Наконецъ, въ XVIII веке явились два новые факта, две великiя историческiя силы – свобода и демократiя, Свобода прежде всего и сама по себе есть историческiй фактъ. Это-невозможность для людей, на известной ступени цивилизацiи, жить одною общею мыслью, общею верой, общеё наукой, довольствоваться одной общею нравственностью и воспитанiемъ, – такъ какъ на известной ступени цивилизацiи является слишкомъ много различныхъ мышленiй, верованiй, неодинаковыхъ знанiй, понятiй о нравственности, взглядовъ на воспитанiе. При такомъ положенiи является потребность избегать подчиненiя нашего образа жизни постороннему влiянiю. Прежде вполне естественное, это подчиненiе представляется теперь до того невыносимымъ, что ему готовы предпочесть смерть. После долгой борьбы люди въ конце концовъ признаютъ эту общественную потребность и уступаютъ каждому более или менее щедро отмеренную долю свободы мыслить, верить, писать, жить и воспитываться на свой ладъ. Общество отъ этого теряетъ, личность выигрываетъ; но свободный членъ оказываетъ обществу несколько больше услугъ, чемъ сколько оно получило бы ихъ отъ непокорныхъ слугъ.

Демократiя представляетъ собою фактъ такого же рода. Въ основе своей это-отрицательное равенство, устанавливаемое между несхожими людьми, именно въ силу ихъ несходства, различiемъ мыслей и чувствъ, При такомъ положенiи люди отлично чувствуютъ, что равенства между ними не больше прежняго, пожалуй даже гораздо меньше; но при страшномъ разнообразiи и разбросанности они не различаютъ больше, кто выше, кто ниже, кто лучше, кто хуже, кто вождь и кто созданъ для подчиненiя, – и они подчиняются если не вере во всеобщее равенство, то провозглашенiю его. Сейчасъ только они отказались подчинять одинъ другого; теперь они отказываются отъ местничества. Но все-таки необходимо, если не существованiе начальства, то по крайней мере принятiе решенiй; кто же будетъ решать большинство. Во избежанiе вечной борьбы люди только что отказывались отъ подчиненiя однихъ другими; теперь во избежанiе борьбы они считаютъ голоса.
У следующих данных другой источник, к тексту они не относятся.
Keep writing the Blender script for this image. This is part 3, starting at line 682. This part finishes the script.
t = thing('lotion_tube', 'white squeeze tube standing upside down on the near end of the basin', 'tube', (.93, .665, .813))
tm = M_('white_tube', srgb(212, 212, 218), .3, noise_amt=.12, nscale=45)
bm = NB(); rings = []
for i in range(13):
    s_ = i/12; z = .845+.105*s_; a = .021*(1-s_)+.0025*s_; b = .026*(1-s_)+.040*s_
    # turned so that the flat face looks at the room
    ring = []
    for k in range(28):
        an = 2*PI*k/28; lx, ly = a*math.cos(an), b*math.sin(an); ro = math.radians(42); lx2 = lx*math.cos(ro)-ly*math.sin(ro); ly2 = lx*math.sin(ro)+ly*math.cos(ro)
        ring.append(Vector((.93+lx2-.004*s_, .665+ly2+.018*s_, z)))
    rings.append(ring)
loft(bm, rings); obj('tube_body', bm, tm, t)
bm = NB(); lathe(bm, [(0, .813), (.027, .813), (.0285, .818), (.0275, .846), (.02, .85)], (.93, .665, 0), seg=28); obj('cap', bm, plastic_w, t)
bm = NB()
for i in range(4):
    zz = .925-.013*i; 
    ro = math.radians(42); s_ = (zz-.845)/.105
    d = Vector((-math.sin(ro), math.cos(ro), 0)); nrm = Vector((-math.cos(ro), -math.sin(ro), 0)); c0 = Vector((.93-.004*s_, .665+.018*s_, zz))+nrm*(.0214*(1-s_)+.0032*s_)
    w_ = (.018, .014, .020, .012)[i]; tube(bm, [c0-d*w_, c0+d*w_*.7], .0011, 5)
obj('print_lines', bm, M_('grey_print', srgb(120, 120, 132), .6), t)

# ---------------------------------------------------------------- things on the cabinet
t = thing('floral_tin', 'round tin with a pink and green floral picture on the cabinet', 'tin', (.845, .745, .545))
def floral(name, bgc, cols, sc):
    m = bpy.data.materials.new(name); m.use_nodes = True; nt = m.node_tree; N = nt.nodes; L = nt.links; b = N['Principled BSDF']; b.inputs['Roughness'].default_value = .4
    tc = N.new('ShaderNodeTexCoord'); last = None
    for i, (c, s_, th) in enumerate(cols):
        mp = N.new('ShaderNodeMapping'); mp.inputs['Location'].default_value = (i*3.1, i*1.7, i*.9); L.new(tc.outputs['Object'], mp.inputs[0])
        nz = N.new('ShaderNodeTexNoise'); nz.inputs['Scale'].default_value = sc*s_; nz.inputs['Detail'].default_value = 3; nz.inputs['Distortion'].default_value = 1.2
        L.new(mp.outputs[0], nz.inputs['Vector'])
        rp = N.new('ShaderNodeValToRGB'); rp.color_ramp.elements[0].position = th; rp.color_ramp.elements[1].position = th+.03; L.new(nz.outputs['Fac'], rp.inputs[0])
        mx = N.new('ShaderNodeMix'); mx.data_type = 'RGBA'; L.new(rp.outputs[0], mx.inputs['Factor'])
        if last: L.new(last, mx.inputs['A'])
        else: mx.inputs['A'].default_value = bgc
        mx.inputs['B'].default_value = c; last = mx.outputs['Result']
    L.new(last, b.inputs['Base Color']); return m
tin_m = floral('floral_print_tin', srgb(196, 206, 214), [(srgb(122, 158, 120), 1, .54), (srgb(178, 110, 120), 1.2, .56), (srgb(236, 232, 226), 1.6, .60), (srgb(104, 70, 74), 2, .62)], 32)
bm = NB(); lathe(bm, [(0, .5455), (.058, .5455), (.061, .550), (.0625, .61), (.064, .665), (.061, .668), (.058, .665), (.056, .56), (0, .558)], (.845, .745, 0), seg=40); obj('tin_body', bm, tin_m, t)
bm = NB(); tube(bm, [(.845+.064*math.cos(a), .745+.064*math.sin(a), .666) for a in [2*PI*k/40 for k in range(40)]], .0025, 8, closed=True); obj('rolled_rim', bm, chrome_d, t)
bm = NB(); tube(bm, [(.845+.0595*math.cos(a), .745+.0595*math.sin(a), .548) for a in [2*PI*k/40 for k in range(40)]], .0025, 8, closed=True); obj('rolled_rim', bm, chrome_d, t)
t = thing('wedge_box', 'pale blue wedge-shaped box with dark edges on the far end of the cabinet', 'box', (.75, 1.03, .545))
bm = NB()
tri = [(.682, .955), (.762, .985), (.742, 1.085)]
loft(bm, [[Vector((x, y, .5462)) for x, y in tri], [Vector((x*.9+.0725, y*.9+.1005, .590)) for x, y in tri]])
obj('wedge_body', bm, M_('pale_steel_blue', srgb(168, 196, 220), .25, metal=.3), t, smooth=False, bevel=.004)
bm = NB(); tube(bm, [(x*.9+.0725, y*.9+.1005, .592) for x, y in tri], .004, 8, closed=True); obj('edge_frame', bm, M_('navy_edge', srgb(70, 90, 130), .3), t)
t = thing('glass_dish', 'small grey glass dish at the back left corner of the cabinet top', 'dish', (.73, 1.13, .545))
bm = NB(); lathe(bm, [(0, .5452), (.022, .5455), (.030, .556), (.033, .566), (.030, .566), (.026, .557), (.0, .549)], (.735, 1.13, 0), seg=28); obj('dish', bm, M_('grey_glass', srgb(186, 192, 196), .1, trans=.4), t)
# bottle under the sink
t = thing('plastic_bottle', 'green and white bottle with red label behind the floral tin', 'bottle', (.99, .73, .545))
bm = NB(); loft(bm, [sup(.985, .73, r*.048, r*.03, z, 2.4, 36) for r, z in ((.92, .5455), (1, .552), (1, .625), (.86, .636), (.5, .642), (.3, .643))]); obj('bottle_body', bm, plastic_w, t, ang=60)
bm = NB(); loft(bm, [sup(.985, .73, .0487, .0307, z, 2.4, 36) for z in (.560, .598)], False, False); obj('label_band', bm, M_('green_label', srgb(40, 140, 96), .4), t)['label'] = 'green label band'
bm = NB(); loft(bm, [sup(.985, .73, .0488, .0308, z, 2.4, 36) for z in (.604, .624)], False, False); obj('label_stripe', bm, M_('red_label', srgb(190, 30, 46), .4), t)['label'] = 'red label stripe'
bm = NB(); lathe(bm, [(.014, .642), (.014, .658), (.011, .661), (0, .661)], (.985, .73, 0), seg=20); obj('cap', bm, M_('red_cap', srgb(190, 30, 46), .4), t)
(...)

Вотъ крупные политическiе факты, приближавшiеся къ завершенiю и признанiю въ теченiе XVIII века. Какъ всегда бываетъ, эти два факта, проходя чрезъ сознанiе людей, становились чувствами. Смотря по характерамъ, свобо, да принимала чистейшую форму гордости или самый низменный видъ тщеславiя. Она то обращалась въ энергическiй стоицизмъ, упивающiйся своею собственной энергiей, становилась верой въ себя, въ свою способностъ къ добру, являлась однимъ изъ прекраснейшихъ и благороднейшихъ двигателей человеческой деятельности, – то вырождалась въ пустое убежденiе, что каждый изъ насъ можетъ руководить собою и стать великимъ, опираясь только на свои собственныя силы. Точно также и демократiя, смотря по характерамъ, принимала то трогательную форму братства, то грубейшую форму зависти, – то выражалась сознанiемъ того, что никогда превосходство одного человека надъ другими не даетъ ему права навязывать свою волю другимъ, то проявлялась въ нетерпимости и отвращенiи къ самому очевидному и твердому превосходству.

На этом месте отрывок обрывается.